中村芝雀あらため5代目中村雀右衛門(60)の襲名披露興行が3日、東京・歌舞伎座「三月大歌舞伎」(27日まで)で始まった。

 夜の部の口上では、坂田藤十郎(84)松本幸四郎(73)中村吉右衛門(71)片岡仁左衛門(71)らがずらりと並び、雀右衛門は「この後は先祖の名に恥じませぬよう、芸道に精進させていただきますれば、ご指導、鞭撻(べんたつ)のほど何とぞ、お願い申し上げます」とあいさつした。

 相手役をつとめることが多い吉右衛門は「このようにおめでたいことはございません。雀右衛門さんとは、手を取り合って歌舞伎の修業をしてきました。ともに手を携え、歌舞伎の発展に尽くしていきたい」と口上を述べた。

 仁左衛門は「先代は舞台では大変古風でしたが、普段は現代的で、革ジャンで単車を乗り回していらっしゃいました。当代にそのようなことを望むのは無理でございます」と笑わせ、「芸の上ではおじさまの薫陶を受けられ、うれしい限りでございます」。
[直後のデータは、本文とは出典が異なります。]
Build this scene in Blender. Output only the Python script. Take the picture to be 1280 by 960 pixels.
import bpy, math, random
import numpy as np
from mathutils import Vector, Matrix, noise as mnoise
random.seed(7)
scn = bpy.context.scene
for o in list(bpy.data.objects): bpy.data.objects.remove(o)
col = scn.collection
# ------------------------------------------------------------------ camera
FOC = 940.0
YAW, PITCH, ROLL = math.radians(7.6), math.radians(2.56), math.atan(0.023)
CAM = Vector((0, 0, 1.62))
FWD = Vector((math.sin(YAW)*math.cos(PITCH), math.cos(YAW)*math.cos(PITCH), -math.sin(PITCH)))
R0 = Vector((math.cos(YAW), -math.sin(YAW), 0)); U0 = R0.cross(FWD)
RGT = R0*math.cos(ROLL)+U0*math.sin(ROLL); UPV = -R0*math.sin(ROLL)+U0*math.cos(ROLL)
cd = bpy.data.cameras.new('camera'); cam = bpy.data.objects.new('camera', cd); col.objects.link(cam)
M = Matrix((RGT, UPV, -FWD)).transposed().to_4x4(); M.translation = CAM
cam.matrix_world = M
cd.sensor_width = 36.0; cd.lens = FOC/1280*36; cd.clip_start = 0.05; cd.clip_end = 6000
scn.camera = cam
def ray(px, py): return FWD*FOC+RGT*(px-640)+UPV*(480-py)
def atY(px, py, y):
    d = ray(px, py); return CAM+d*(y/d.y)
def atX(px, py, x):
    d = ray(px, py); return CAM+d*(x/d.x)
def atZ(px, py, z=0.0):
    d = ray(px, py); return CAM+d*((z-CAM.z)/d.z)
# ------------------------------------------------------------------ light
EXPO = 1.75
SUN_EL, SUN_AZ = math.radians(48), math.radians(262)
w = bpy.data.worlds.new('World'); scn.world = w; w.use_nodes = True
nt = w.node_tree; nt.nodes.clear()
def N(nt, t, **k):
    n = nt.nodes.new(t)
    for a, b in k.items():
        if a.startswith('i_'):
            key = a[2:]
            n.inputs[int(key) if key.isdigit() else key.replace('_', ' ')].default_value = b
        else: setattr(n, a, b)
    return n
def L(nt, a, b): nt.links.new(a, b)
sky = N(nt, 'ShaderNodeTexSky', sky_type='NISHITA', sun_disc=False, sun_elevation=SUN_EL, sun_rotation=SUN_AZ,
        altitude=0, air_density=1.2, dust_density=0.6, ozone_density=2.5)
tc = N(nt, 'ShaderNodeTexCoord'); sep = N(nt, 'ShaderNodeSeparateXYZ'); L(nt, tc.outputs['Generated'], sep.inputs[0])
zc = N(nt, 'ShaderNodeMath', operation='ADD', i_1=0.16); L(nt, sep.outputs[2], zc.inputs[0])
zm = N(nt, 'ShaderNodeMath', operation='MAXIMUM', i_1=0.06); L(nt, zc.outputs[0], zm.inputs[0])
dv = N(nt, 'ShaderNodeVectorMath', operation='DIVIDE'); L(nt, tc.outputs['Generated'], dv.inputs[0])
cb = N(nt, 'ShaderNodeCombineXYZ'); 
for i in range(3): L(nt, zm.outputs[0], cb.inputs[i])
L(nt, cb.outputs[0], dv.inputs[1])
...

 この日の開演前には、雀右衛門が劇場前で鏡開きを行った。

 今月、雀右衛門は「鎌倉三代記」の時姫に初役で挑んでいるほか、「祇園祭礼信仰記 金閣寺」で雪姫を演じている。三姫と呼ばれる役のうち2つをつとめ、残り1つの「本朝廿四孝」の八重垣姫は、6月の博多座で演じる。